Open-Road Rock Nostalgia Goes Awkwardly Disco

James Hunter

Tuesday, August 8th 2006

Apparently, what Mustang drivers have been missing is a slickly packaged collection of rock-era classics turned into murmuring disco tunes by a production team called Thriller Jill. Road to Nowhere is named for the 1985 song by Talking Heads, those well-known drag-strip fanatics; that song was, like all these selections and as the CD advertises, "originally recorded on vinyl." When Volkswagen TV ads courted a similar if more Apple-esque demographic, they uncorked bratty Kings of Leon guitaristics. But Petrol—an Australian label just launching here but already operating internationally with slickly packaged collections of local- and genre-specific pop (sample titles: Greece and Ireland, Cocktail and Chill)—draws a more soothing bead on the modern/vintage continuum. The packaging evokes the casual sex of storybook mid-'60s Los Angeles, all those Mustangs and all those hot girls who lean on all those Mustangs' hoods. It's a portal to the sensuous world of flip-flops and cutoffs evoked by the 1968 Beach Boys tune "Do It Again," definitely included here.
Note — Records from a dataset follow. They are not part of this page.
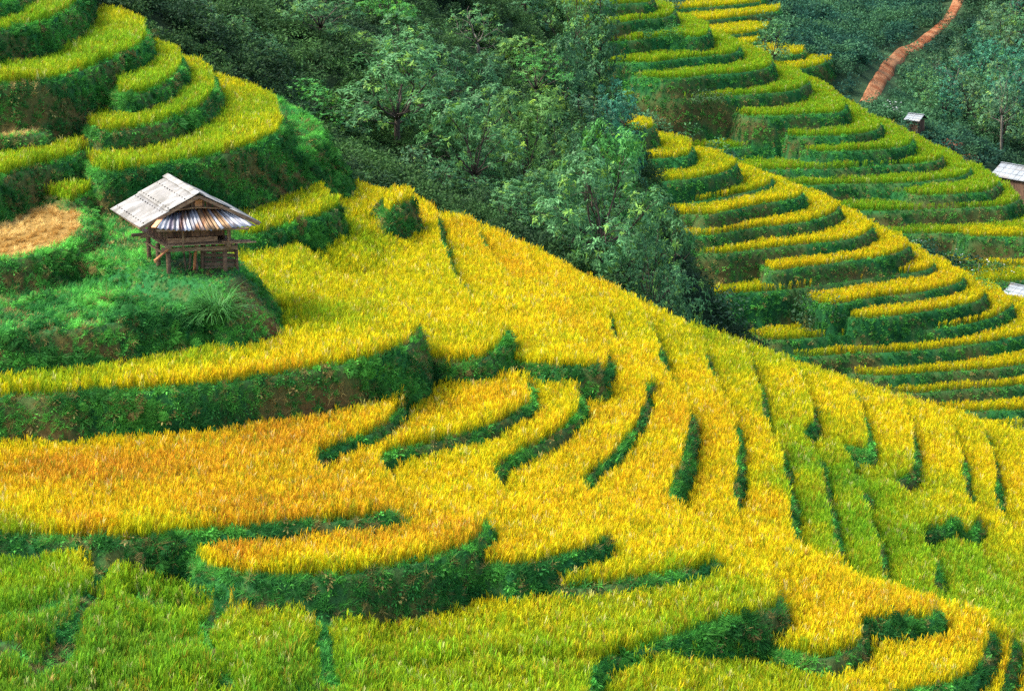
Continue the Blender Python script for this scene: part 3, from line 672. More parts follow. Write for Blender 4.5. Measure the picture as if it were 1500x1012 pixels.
RB = [(930, 190, 0.55), (860, 175, 0.60), (1000, 215, 0.50), (1040, 240, 0.42), (1000, 262, 0.45), (1100, 270, 0.48), (1150, 290, 0.58), (1100, 325, 0.66), (1200, 320, 0.60), (1150, 355, 0.62), (1240, 350, 0.64), (1180, 390, 0.70), (1300, 370, 0.68), (1100, 425, 0.50), (1300, 400, 0.64), (1390, 415, 0.70), (1280, 435, 0.70), (1350, 455, 0.66), (1430, 430, 0.62),
      (1000, 462, 0.50), (1200, 490, 0.46), (1350, 480, 0.54), (1450, 460, 0.60), (1250, 515, 0.56), (1400, 505, 0.60), (1320, 548, 0.60), (1450, 570, 0.58), (1440, 600, 0.60),
      (940, 30, 0.26), (1000, 50, 0.20), (1040, 80, 0.24), (1120, 95, 0.22), (1000, 140, 0.26), (1170, 120, 0.22), (1200, 160, 0.20), (1050, 190, 0.24), (1240, 190, 0.24), (1300, 215, 0.20), (1150, 215, 0.22), (1250, 245, 0.18), (1370, 235, 0.24), (1400, 255, 0.24), (1250, 270, 0.18), (1440, 275, 0.24), (1300, 305, 0.10), (1480, 295, 0.26), (1460, 345, 0.56), (1440, 388, 0.50), (1470, 410, 0.45),
      (1050, 30, 0.55), (1100, 50, 0.50), (1170, 80, 0.55), (1190, 95, 0.48)]
def idw(ctrl, X, Y, p0):
    Q = []; 
    for u, v, r in ctrl:
        h = hit(u, v + 8)
        if h: Q.append((h[0], h[1], r))
    Q = np.array(Q); w = 0; s = 0
    for x, y, r in Q:
        k = 1.0 / (((X - x) ** 2 + ((Y - y)) ** 2) ** 1.6 + p0)
        w = w + k; s = s + k * r
    return s / w
FURROWS = [[(152, 812), (150, 850), (132, 885), (108, 925), (86, 965), (60, 1005)], [(120, 880), (60, 905), (-20, 918)], [(332, 862), (312, 905), (302, 940), (318, 985), (335, 1025)], [(196, 880), (235, 902), (290, 905)], [(210, 945), (262, 958), (300, 940)], [(472, 905), (478, 950), (484, 1010)], [(-30, 950), (30, 965), (60, 1000)], [(740, 985), (810, 990), (870, 985)], [(610, 1000), (680, 992)]]
FURSEG = []
for ln_ in FURROWS:
    q = [hit(u, v) for u, v in ln_]; FURSEG += list(zip(q[:-1], q[1:]))
def fur_dist(X, Y):
    f = np.full(np.shape(X), 9.); wq = (fbm(X + 5, Y + 5, 1.3, 2) - .5) * .5
    for (ax, ay, _), (bx, by, _) in FURSEG:
        ex, ey = bx - ax, by - ay; t = np.clip(((X - ax) * ex + (Y - ay) * ey) / (ex * ex + ey * ey), 0, 1)
        f = np.minimum(f, np.hypot(X - ax - t * ex, Y - ay - t * ey) + wq)
    return f
def rice_on(g, slabs, dens, inset, ctrl, protos, nprot, name, label, scl, yr=None, tall=1.0):
    n = int((g.nx - 1) * (g.ny - 1) * g.h * g.h * dens)
    st = 1 / math.sqrt(dens)
    xs = np.arange(g.x0 + .1, g.x0 + (g.nx - 1) * g.h, st); ys = np.arange(g.y0 + .1, g.y0 + (g.ny - 1) * g.h, st)
    X, Y = np.meshgrid(xs, ys, indexing='ij'); X = X.ravel(); Y = Y.ravel()
    X = X + RNG.uniform(-.42, .42, X.shape) * st; Y = Y + RNG.uniform(-.42, .42, Y.shape) * st
    m = g.inside(X, Y); X, Y = X[m], Y[m]
    i, j = g.cell(X, Y); ok = g.rice[i, j]
    f0 = g.fid[i, j]; zs = np.array([s[1] for s in slabs] + [0])[f0]
    soft = np.array([s[3] < 1 for s in slabs] + [False])[f0]
    for a, b in ((0, 0), (1, 0), (0, 1), (1, 1)):
        ok &= (g.fid[i + a, j + b] == f0) & (soft | (np.abs(g.z[i + a, j + b] - zs) < .16))
    sd = g.bil(g.sd, X, Y)
    # growers leave the lip clear where it is walked; plants crowd the rest
    pl = np.hypot(X, Y); fac = (g.ox[i, j] * X + g.oy[i, j] * Y) / pl
    ins = np.interp(fac, [-.42, -.06], [-.4, inset])
    top_ok = ok & (sd > np.maximum(ins, .02))
    side_ok = g.rice[i, j] & (fac < -.3) & (sd > ins) & (sd < .1)
    ok = top_ok | side_ok | (soft & g.rice[i, j] & (g.slope[i, j] < .9))
    zs = np.where(soft | side_ok, g.bil(g.z, X, Y), zs)
    if yr: ok &= (Y >= yr[0]) & (Y < yr[1])
    X, Y, zs, sd = X[ok], Y[ok], zs[ok], sd[ok]
    P = np.stack([X, Y, zs], 1); k = in_view(P); P = P[k]; X, Y, sd = P[:, 0], P[:, 1], sd[k]
    # trodden furrows between the small unripe plots at the lower left
    fur = np.full(len(X), 9.); fg = np.zeros(len(X), bool)
    if yr is None:
        fur = fur_dist(X, Y)
        fg = fur < 1.4
    k = ~(fg & (fur < .16)); P = P[k]; X, Y, sd, fur, fg = X[k], Y[k], sd[k], fur[k], fg[k]
    n = len(P)
    rip = idw(ctrl, X, Y, .4)
    rip = rip + (fbm(X, Y, .45, 3) - .5) * .22 + RNG.normal(0, .07, n) - .0
    tint = ripe_col(rip) * (1 + RNG.normal(0, .13, n))[:, None] * (1 + (fbm(X + 77, Y, .8, 2) - .5) * .25)[:, None]
    # scattered green plants among ripe ones
    gsel = RNG.random(n) < .17
    tint[gsel] = lerp(tint[gsel], np.array((.16, .34, .02)), np.full(gsel.sum(), .6))
    csel = RNG.random(n) < .035
    tint[csel] = lerp(tint[csel], np.array((.85, .72, .30)), np.full(csel.sum(), .6))
    osel = RNG.random(n) < .11
    tint[osel] = lerp(tint[osel], np.array((.50, .20, .03)), np.full(osel.sum(), .5))
    lean = .22 * (fbm(X, Y + 200, .12, 2) - .5)
    rot = np.stack([RNG.normal(0, .08, n) + lean, RNG.normal(0, .08, n) + lean, RNG.uniform(0, 6.28, n)], 1)
    s = scl * (1 + RNG.normal(0, .08, n)) * (1 + (fbm(X + 30, Y + 60, .6, 3) - .5) * np.interp(rip, [.1, .4], [1.1, .35]))
    s = s * np.where(fg, np.interp(fur, [.16, .55, 1.2], [.6, 1.1, 1.12]), 1)
    S = np.stack([s, s, s * (1 + RNG.normal(0, .06, n)) * tall], 1)
    print(name, n)
    return scatter(name, P, rot, S, RNG.integers(0, nprot, n), np.clip(tint, 0, 1), protos, label, 'rice')
rice_on(GA, SLABS_A, 84., .18, RIPE_LIT, RICE_NEAR, 8, 'rice_crop', 'ripening gold, orange and green rice standing on the near spur around the stilt hut', 1.0)
rice_on(GB, SLABS_B, 14., .30, RB, RICE_FAR, 6, 'rice_crop', 'yellow rice in curved bands on the middle hill behind the dark wood', 1.0, (205, 286), 1.55)
rice_on(GB, SLABS_B, 11., .30, RB, RICE_FAR, 6, 'rice_crop', 'green rice in curved bands on the farther terraced hill below the red path', 1.05, (286, 420), 1.55)

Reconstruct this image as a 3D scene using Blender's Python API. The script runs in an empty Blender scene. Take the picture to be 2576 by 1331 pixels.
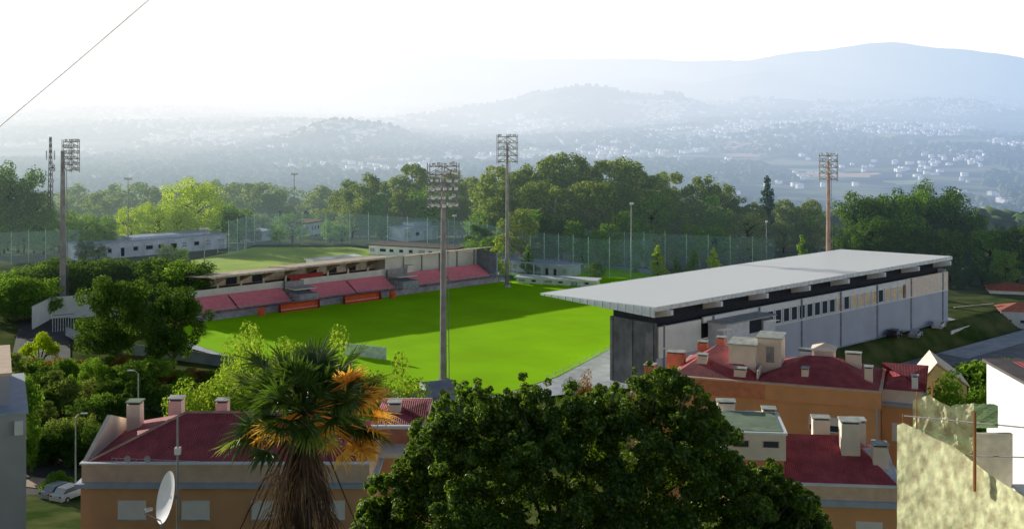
import bpy, math, random
import numpy as np
from mathutils import Vector
random.seed(7)
C=bpy.context.scene.collection
F=3000.0; HZ=250.0; CX=1288.0; CAMZ=42.0
R=math.radians
def P(x,y,Y): return Vector(((x-CX)/F*Y, Y, CAMZ-(y-HZ)/F*Y))
def G(x,y,z=0.0):
    Y=(CAMZ-z)*F/(y-HZ); return Vector(((x-CX)/F*Y, Y, z))
AZ=R(41.3); LV=Vector((math.cos(AZ),math.sin(AZ),0)); WV=Vector((math.sin(AZ),-math.cos(AZ),0))
A0=Vector((-60.1,223,0))
def LW(l,w,z=0): return A0+LV*l+WV*w+Vector((0,0,z))
# ---------- noise
def vn(x,y,seed=0):
    x=np.asarray(x,float);y=np.asarray(y,float)
    xi=np.floor(x);yi=np.floor(y);xf=x-xi;yf=y-yi
    def h(a,b):
        s=np.sin(a*127.1+b*311.7+seed*74.7)*43758.5453
        return s-np.floor(s)
    u=xf*xf*(3-2*xf);v=yf*yf*(3-2*yf)
    return (h(xi,yi)*(1-u)+h(xi+1,yi)*u)*(1-v)+(h(xi,yi+1)*(1-u)+h(xi+1,yi+1)*u)*v
def fbm(x,y,o=4,seed=0):
    s=0;a=.5;t=0
    for i in range(o):
        s=s+a*vn(x*2**i+i*17.3,y*2**i-i*9.1,seed);t+=a;a*=.5
    return s/t
def sst(x,a,b):
    t=np.clip((np.asarray(x,float)-a)/(b-a),0,1);return t*t*(3-2*t)
RX=[-400,0,400,760,1000,1200,1500,1750,1850,2000,2100,2180,2250,2350,2450,2576,2900]
RY=[190,170,150,130,135,143,152,158,157,137,126,113,110,122,133,150,185]
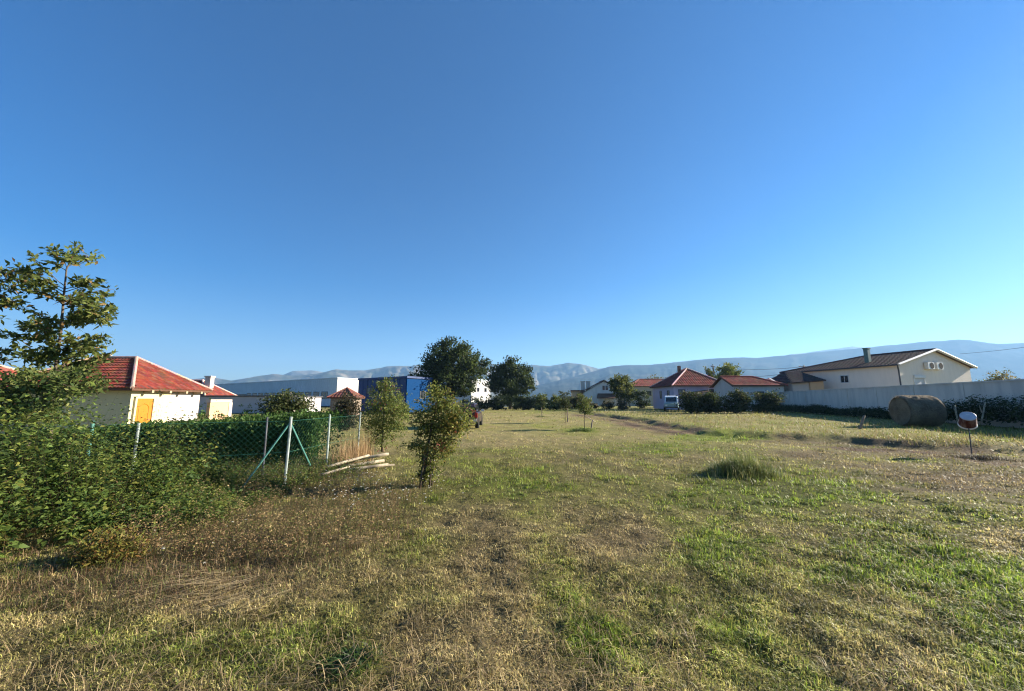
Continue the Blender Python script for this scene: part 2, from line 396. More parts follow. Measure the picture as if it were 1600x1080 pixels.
# ------------------------------------------------------------------ the mountains
def hill(name, label, prof, D, depth, col, rough_amp, seed, ztop=1.0):
    """a range whose crest follows the skyline profile (pixels), standing D metres away, falling to the plain on both sides"""
    px = np.array([a for a, b in prof], float); py = np.array([b for a, b in prof], float)
    az = np.arctan((px - 800) / F)
    nu, nv = 520, 60
    A = np.linspace(az[0], az[-1], nu)
    pxs = 800 + F * np.tan(A); pys = np.interp(pxs, px, py)
    v = (540 - pys) / F; fy = CP - v * SP; fz = SP + v * CP
    V = []
    for i in range(nu):
        Y = D * (1 + 0.05 * math.sin(A[i] * 5 + seed))
        k = Y / fy[i]; X = (pxs[i] - 800) / F * k; H = (EYE + fz[i] * k)
        d = np.array((X, Y)); d = d / np.hypot(*d)
        for j in range(nv):
            s = j / (nv - 1) * 2 - 1           # -1 front foot, 0 crest, 1 back foot
            w = s * depth * (1.0 if s < 0 else 0.5)
            prof_h = (1 - abs(s)) ** 1.15
            x, y = X + d[0] * w, Y + d[1] * w
            n = fbm(np.array(x / depth * 4.5 + seed), np.array(y / depth * 4.5), 5) - 0.5
            n2 = abs(fbm(np.array(A[i] * 26 + seed * 3 + .5 * n), np.array(s * 2.0 + seed), 4) - 0.5)
            amp = min(1, 6 * abs(s)) * (1 - abs(s)) ** 0.5
            V.append((x, y, max(-2 if abs(s) > .97 else 0, H * (prof_h + rough_amp * amp * (n * 1.4 - n2 * 1.5))) - (3 if abs(s) == 1 else 0)))
    V = np.array(V)
    i0 = np.arange(nu - 1)[:, None] * nv + np.arange(nv - 1)[None]
    q = np.stack([i0, i0 + nv, i0 + nv + 1, i0 + 1], -1).reshape(-1, 4)
    m, t, p = new_mat(name + '_slope')
    tc = t.nodes.new('ShaderNodeTexCoord'); n1 = t.nodes.new('ShaderNodeTexNoise'); n1.inputs['Scale'].default_value = 0.006; n1.inputs['Detail'].default_value = 9; n1.inputs['Roughness'].default_value = .62
    t.links.new(tc.outputs['Object'], n1.inputs['Vector'])
    rp = t.nodes.new('ShaderNodeValToRGB'); e = rp.color_ramp.elements
    e[0].position = 0.40; e[0].color = col[0] + (1,); e[1].position = 0.64; e[1].color = col[1] + (1,)
    t.links.new(n1.outputs[0], rp.inputs[0]); t.links.new(rp.outputs[0], p.inputs['Base Color'])
    p.inputs['Roughness'].default_value = 1; p.inputs['Specular IOR Level'].default_value = 0
    o = fast_mesh(name, V, q, None, m, smooth=True)
    return tag(o, label, kind='structure')
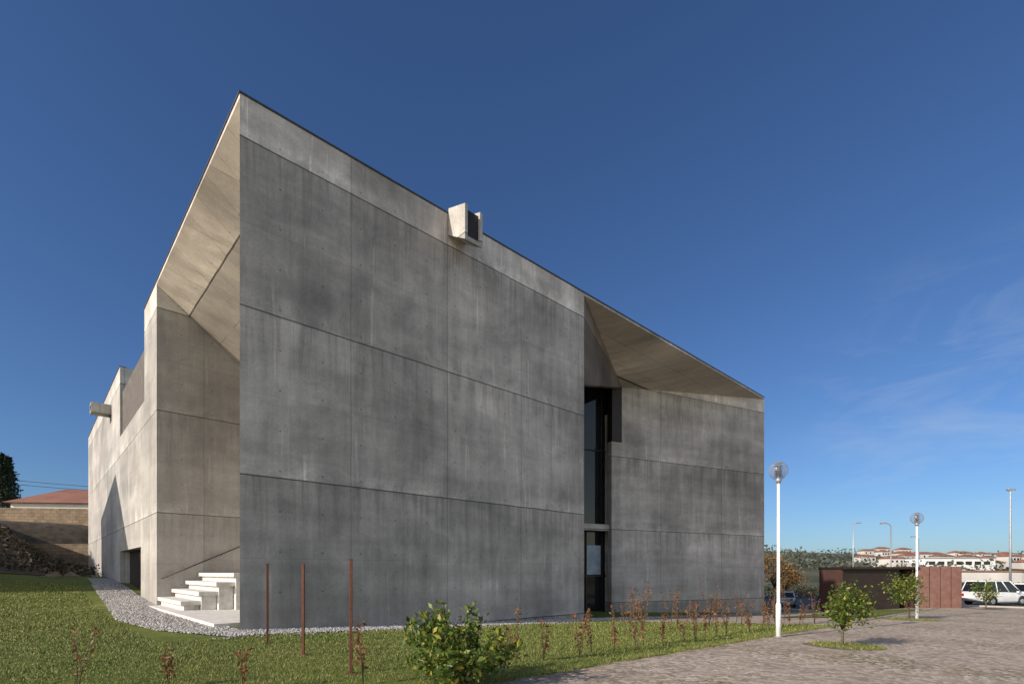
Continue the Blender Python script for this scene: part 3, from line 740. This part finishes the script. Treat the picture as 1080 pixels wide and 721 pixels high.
for k in range(140):
    x,y=W(random.uniform(-20,-1.5),random.uniform(31,50)); s=random.uniform(.2,.7); o=len(V); z=h(x,y)
    for p in base: V.append((x+p[0]*s*random.uniform(.7,1.3),y+p[1]*s*random.uniform(.7,1.3),z+p[2]*s*random.uniform(.6,1.1)))
    F+=[tuple(o+i for i in f) for f in F0]
mesh_obj('boulders',V,F,M_rub)
e=empty('gabled_shadow_caster',(CX,CY,0),ANG)  # unseen volume, outline shaped to cast the triangular shadow on the side wall
zg=.3
prof=[(23,zg-1),(38.6,zg-1),(38.6,12.6),(29.5,14.9),(23,9.4)]
Vv=[(-25,b,z) for b,z in prof]+[(-15,b,z) for b,z in prof]; n=5
mesh_obj('walls',Vv,[tuple(range(n)),tuple(reversed(range(n,2*n)))]+[(i,n+i,n+(i+1)%n,(i+1)%n) for i in range(n)],M_hw2,e)
mesh_obj('roof',[(-25.3,22.6,9.12),(-14.7,22.6,9.12),(-14.7,29.5,15.0),(-25.3,29.5,15.0),(-14.7,39,12.6),(-25.3,39,12.6)],[(0,1,2,3),(3,2,4,5)],M_tile,e)
for k in range(3): box('window',-23.5+3*k,-22.3+3*k,22.95,22.995,3,4.6,M_glass,e)

# ------------------------------------------------------------------ light
EL=math.radians(25); q=math.radians(7)
s2=-D1*math.cos(q)+D2*math.sin(q)
S=Vector((s2[0]*math.cos(EL),s2[1]*math.cos(EL),math.sin(EL)))
sun=bpy.data.lights.new('sun','SUN'); sun.energy=5.0; sun.angle=math.radians(.5); sun.color=(1,.92,.82)
so=bpy.data.objects.new('sun',sun); COL.objects.link(so); so.rotation_euler=(-S).to_track_quat('-Z','Y').to_euler()
w=bpy.data.worlds.new('World'); scene.world=w; w.use_nodes=True; nt=w.node_tree; N=nt.nodes; Lk=nt.links
bg=N['Background']; sky=N.new('ShaderNodeTexSky'); sky.sky_type='NISHITA'; sky.sun_disc=False
sky.sun_elevation=EL; sky.sun_rotation=math.atan2(s2[0],s2[1]); sky.air_density=1.0; sky.dust_density=.6; sky.ozone_density=3.0; sky.altitude=100
tc=N.new('ShaderNodeTexCoord'); mp=N.new('ShaderNodeMapping'); Lk.new(tc.outputs['Generated'],mp.inputs[0])
mp.inputs['Rotation'].default_value=(0,math.radians(-22),math.radians(-35)); mp.inputs['Scale'].default_value=(1.2,5,9)
nz=N.new('ShaderNodeTexNoise'); nz.inputs['Scale'].default_value=1.6; nz.inputs['Detail'].default_value=7; nz.inputs['Roughness'].default_value=.6; nz.inputs['Distortion'].default_value=.5
Lk.new(mp.outputs[0],nz.inputs['Vector'])
def mr(v,a,b,c,d):
    n=N.new('ShaderNodeMapRange'); Lk.new(v,n.inputs[0]); 
    for i,x in enumerate((a,b,c,d)): n.inputs[i+1].default_value=x
    return n.outputs[0]
def dot(v):
    dp=N.new('ShaderNodeVectorMath'); dp.operation='DOT_PRODUCT'; Lk.new(tc.outputs['Generated'],dp.inputs[0]); dp.inputs[1].default_value=Vector(v).normalized(); return dp.outputs['Value']
# added tint: deeper blue ahead, warmer and brighter behind to fill the shaded facade
tint=N.new('ShaderNodeMix'); tint.data_type='RGBA'; Lk.new(mr(dot((.12,1,0)),-.35,.35,0,1),tint.inputs[0]); tint.inputs[6].default_value=(2.7,2.1,1.68,1); tint.inputs[7].default_value=(.55,.72,.97,1)
ml=N.new('ShaderNodeMix'); ml.data_type='RGBA'; ml.blend_type='MULTIPLY'; ml.inputs[0].default_value=1; Lk.new(sky.outputs[0],ml.inputs[6]); Lk.new(tint.outputs[2],ml.inputs[7])
m1=mr(dot((.88,1,.30)),.968,.999,0,1); m2=mr(nz.outputs['Fac'],.47,.75,0,.28)
mm=N.new('ShaderNodeMath'); mm.operation='MULTIPLY'; Lk.new(m1,mm.inputs[0]); Lk.new(m2,mm.inputs[1])
mx=N.new('ShaderNodeMix'); mx.data_type='RGBA'; Lk.new(mm.outputs[0],mx.inputs[0]); Lk.new(ml.outputs[2],mx.inputs[6]); mx.inputs[7].default_value=(5.5,6.0,6.8,1)
Lk.new(mx.outputs[2],bg.inputs[0]); bg.inputs[1].default_value=.11

cam=bpy.data.cameras.new('camera'); co=bpy.data.objects.new('camera',cam); COL.objects.link(co)
co.location=(0,0,1.6); co.rotation_euler=(math.pi/2,0,0); cam.sensor_width=36; cam.lens=18.17; cam.shift_y=.2245; cam.clip_end=9000; cam.clip_start=.1
scene.camera=co
scene.view_settings.view_transform='Standard'; scene.view_settings.look='None'; scene.view_settings.exposure=0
That's where Roadtrip conceptually stays, but the sequence veers off to the East Coast and even London, revamping such tunes as Lou Reed's "Vicious" and Marianne Faithfull's "Broken English," the latter providing your usual Annette Funicello–Abercrombie & Fitch take on '70s German radicalism. Neil Young's sublime entreaties on "Cinnamon Girl," meanwhile, dissolve into nice noise for trips to the nail salon. Thriller Jill might have considered studying the Pet Shop Boys discofications of "Always on My Mind" or "Where the Streets Have No Name"—there, the rock-to-dance equation balances in such a way that new beats do more than just oddify the past and motor down marketing freeways.